Em segundo lugar, já tinha ficado esquecida — para aqueles que se tinham apercebido do episódio — a resposta do embaixador russo aos jornalistas, dois dias antes da segunda votação informal do Conselho de Segurança, a 5 de agosto. Questionado sobre um eventual veto da Rússia à candidatura de Guterres, Churkin sorriu e respondeu: “Why should I? He’s such a good man [Porque é que eu haveria de fazer isso? Ele é um homem tão bom]”.

Na equipa do antigo primeiro-ministro, a entrada em cena de Kristalina Georgieva não fez abalar a convicção de que Guterres estava a caminho da eleição. “Nunca tivemos a sensação de que a Rússia estava a bloquear o processo, foram sempre muito construtivos”, diz um dos elementos que acompanhou a candidatura do português.
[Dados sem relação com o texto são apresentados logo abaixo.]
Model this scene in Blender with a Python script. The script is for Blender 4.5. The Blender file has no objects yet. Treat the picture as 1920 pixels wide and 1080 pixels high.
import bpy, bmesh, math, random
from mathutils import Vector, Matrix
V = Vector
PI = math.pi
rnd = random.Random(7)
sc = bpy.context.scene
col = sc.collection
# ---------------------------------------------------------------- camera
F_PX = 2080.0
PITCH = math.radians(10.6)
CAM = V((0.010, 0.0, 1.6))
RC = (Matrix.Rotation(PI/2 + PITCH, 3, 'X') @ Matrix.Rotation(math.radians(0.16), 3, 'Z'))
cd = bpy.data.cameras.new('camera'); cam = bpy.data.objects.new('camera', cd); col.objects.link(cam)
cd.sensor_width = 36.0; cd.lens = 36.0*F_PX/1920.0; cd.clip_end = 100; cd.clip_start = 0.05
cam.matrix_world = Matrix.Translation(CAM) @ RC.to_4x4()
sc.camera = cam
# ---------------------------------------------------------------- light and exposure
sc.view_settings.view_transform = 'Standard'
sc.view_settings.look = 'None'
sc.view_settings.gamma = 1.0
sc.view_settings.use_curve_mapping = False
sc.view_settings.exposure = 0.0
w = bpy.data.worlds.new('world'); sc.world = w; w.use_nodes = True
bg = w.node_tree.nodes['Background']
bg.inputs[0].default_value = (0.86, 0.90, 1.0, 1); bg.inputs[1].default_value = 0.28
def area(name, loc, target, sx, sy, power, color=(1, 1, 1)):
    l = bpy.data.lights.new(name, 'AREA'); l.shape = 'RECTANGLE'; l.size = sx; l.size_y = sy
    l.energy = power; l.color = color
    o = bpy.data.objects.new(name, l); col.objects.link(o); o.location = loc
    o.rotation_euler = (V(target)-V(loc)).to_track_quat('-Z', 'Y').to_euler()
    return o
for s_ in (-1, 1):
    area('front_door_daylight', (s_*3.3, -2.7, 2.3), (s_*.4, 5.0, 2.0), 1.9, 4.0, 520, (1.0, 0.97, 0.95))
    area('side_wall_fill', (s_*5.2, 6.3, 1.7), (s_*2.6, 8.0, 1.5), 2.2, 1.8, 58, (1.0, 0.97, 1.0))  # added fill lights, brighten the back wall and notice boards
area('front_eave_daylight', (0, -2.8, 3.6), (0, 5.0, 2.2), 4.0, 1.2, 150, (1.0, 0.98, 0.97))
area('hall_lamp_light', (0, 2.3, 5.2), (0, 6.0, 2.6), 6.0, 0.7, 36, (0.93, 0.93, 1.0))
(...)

António Monteiro — antigo embaixador português nas Nações Unidas e ex-ministro dos Negócios Estrangeiros –, diz que, por esta altura, estava convencido de que já havia um consenso no Conselho de Segurança. “A consistência da votação indicava que não havia nenhum impasse no Conselho de Segurança. Mas nada é seguro numa votação secreta”.

Apesar de ser uma figura reconhecida nos principais meios burocráticos, Georgieva chegava com meses de atraso à corrida. Tinha perdido tempo precioso para o trabalho de diplomacia em Nova Iorque. “Desde que tivemos a votação de 29 de julho, percebemos que havia um candidato com resultados consistentes, acima dos 9 votos necessários, ao mesmo tempo que havia muitas mudanças nos outros candidatos. As votações permitiram perceber que o Conselho de Segurança tinha um particular interesse naquele candidato“, diz ao Observador fonte da equipa de apoio a Guterres.

Georgieva entrou em campo a 29 de setembro. Em menos de uma semana, a búlgara foi apresentada, viajou para Nova Iorque para ser ouvida pela Assembleia-Geral e foi pela primeira vez a votos. O resultado da votação de dia 5 de outubro foi mais negativo para a vice-presidente da Comissão Europeia e mais expressivo para António Guterres do que alguns na própria equipa previam.

No grupo de apoio a Guterres ficou a convicção que esta jogada de última hora acabou por ajudar o candidato português. Aliás, Georgieva ficou bem atrás da outra candidata búlgara (que não desistiu apesar de ter perdido o apoio formal do seu Governo) na votação de quarta-feira, tendo recolhido oito votos de desencorajamento e apenas cinco de encorajamento.”Ninguém sabia que a votação ia ser assim, sobretudo a de Kristalina, que não se esperava que fosse pior do que a da outra candidata búlgara, Bokova”, comenta António Monteiro. “Foi lamentável que a União Europeia, e sobretudo a Comissão, não tenham percebido que o timing da candidatura de última hora da Kristalina era totalmente errado”, comenta o diplomata, rematando: “Manobras de última hora não são aceitáveis e a UE devia aprender a lição”.

“Ao contrário do que muitas vezes pensamos, Portugal é muito bem visto no estrangeiro“, refere fonte diplomática. Mas, mais do que isso, o país não gera “anti-corpos” junto dos dois principais blocos do P5 (os todo-poderosos com assento permanente no Conselho de Segurança da ONU).

A existência de um consenso no Conselho de Segurança da ONU foi ficando clara na candidatura de António Guterres ao longo das votações.

Uma fonte com vasta experiência em diplomacia internacional explica que, nas Nações Unidas, este órgão mais restrito, forjado no clima da Guerra Fria, é visto como um corpo datado. Conscientes disso, Estados Unidos e Rússia procuram evitar, ao máximo, deteriorar a imagem já de si negativa que o grupo suscita na Assembleia-Geral — ainda para mais quando está em causa a escolha do Secretário-Geral da organização. Outra fonte diplomática refere que esta mesma característica do Conselho de Segurança foi também explorada pela candidatura portuguesa que acabou por colocar como “objetivo a alcançar o equilíbrio entre os dois blocos”. “Era preciso não gerar desconfianças em sentidos antagónicos”, afirma este diplomata.

Quando ficou claro que Guterres era uma escolha consensual e que não havia sequer competição à altura do português, os membros do Conselho Permanente tomaram a decisão lógica: resolver rapidamente o assunto. O antigo primeiro-ministro é um construtor de consensos e um político experimentado na gestão de conflitos e tensões multilaterais. Foi por isso que, logo na quarta-feira, se decidiu que os 13 votos de “encorajamento” a Guterres (a melhor votação de todas) justificavam uma escolha “por aclamação” no dia seguinte. E assim foi: 13 votos encorajadores, dois neutros e zero a vetar o nome do antigo primeiro-ministro português. Esta conta é fácil de fazer e, desta vez, muito favorável a António Guterres.